Yesterday’s Deadline statement from Get Out director Jordan Peele was apparently a backpedal of some kind. It was apparently released because of what Peele actually said to Indiewire‘s Eric Kohn on the fly when Peele and Kohn spoke earlier this week.

An educated guess would be that Peele got into trouble for what he said to Kohn, and so the statement given to Deadline reads like a mea culpa to the Golden Globes. Peele clearly didn’t realize that Get Out was submitted in the comedy category. It would appear that Universal did that without telling him.

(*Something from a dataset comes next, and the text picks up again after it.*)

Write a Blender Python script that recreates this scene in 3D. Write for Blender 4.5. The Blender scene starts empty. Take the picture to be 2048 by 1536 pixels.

From Kohn’s piece: “At a lunch event for [Get Out] at New York’s Lincoln Ristorante, Peele elaborated on his reservations. ‘The problem is, it’s not a movie that can really be put into a genre box,’ he said in an interview prior to the lunch. ‘Originally, I set out to make a horror movie. I ended up showing it to people and hearing, you know, it doesn’t even feel like horror. It’s in this thriller world. So it was a social thriller.’

“While Universal submitted Get Out as a comedy to the Hollywood Foreign Press Association, Peele clearly had no input into that decision. ‘I don’t think it worked like that,’ he said. ‘I think it was just submitted.’ In fact, submissions are made to individual categories, but the HFPA makes the final decision about which categories each film falls into.

“A rep for Peele did not respond to a request to clarify whether the movie had been submitted as a comedy without his input.”